I think you are shaving with a toothy edge.
I will share with you my method of resolving this issue.
I use a small, highly polished, flat piece of Montana agate to assist my honing efforts.
When I get close to the bevel set I use the polished flat of the agate to rub down the edge using a single pass withvery light pressure at a 90 degree angle to the blade to flatten out and polish any roughness on the edge.
Its like breadknifing, except the ever so slightly flattened edge will now be very shiny due to the use of the polished rubbing stone.
Then I use a bright light and maneuver the edge until you can see the reflection of the flattened edge. The first rub will likely produce an intermittent reflection because of the toothy edge and the fact that the bevel hasn't been fully and evenly set along its length.
I rub/polish the edge and hone the polished edge off until the bevel has been fully any evenly set and switch to a finishing type of stroke on the hone.
For finishing I use a light pressure and a stroke that resembles the digit 6 on the end of the hone nearest you and reverse this stroke on the other end of the hone. (start on the inside of the 6, make a circle, and finish the "tail" with a sort of swoop)
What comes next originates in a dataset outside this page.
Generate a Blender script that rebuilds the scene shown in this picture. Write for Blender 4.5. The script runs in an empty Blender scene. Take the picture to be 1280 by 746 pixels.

For me this stroke keeps deep parallel groves from forming on the bevel which can cause a rough edge.
My eyesight has deteriorated through the years and now I need reading glasses for up close work and find that with some practice and the reading glasses I can see even the finest reflection on an edge and keep honing just until that is gone.
When the reflection is totally gone from the edge it is time to move on to the next hone.
Each hone past bevel set receives this light pressure using the figure 6 stroke and repeat until the reflection is gone and evidence of the coarse marks on the bevel from the previous hone has been removed.
Each honing using the next finer hone starts with light pressure and end using a very light pressure.
When stopping very soon after the reflection is gone the wire edge or over honing is prevented.
I think Glenn referred to not over honing as "sneaking up on the edge"
Trust that with nothing more than my reading glasses if I very, very, carefully turn and twist the razor looking for the slightest trace of a reflection on the edge and find absolutely none after coming off the Naniwa 12,000, the resulting invisible edge will be incredibly sharp and be as free from teeth as I can get it.
I don't use a thumpad test, arm hair, hanging hair, or any other test for sharpness as this method works very well for me.
Personally I have been going from the Naniwa 12,000 directly to the linen and then to the leather strop but a few careful strokes on the CO would possibly be beneficial as well.
I am very careful when stropping this edge as it is delicate.
A rough and fast technique on the strops will cause issues that could be avoided.
As is the case with any razor that I have honed, the first shave is done with extra caution. After a couple shaves with 30 careful passes on linen followed by 50 gentle passes on leather the edge breaks in giving an incredibly satisfying shave.
This technique has worked very well for me and I hope that if you choose to try it, that you will be as successful with it as I have been.
This technique has worked well for me on very hard steel that has a tendency to microchip.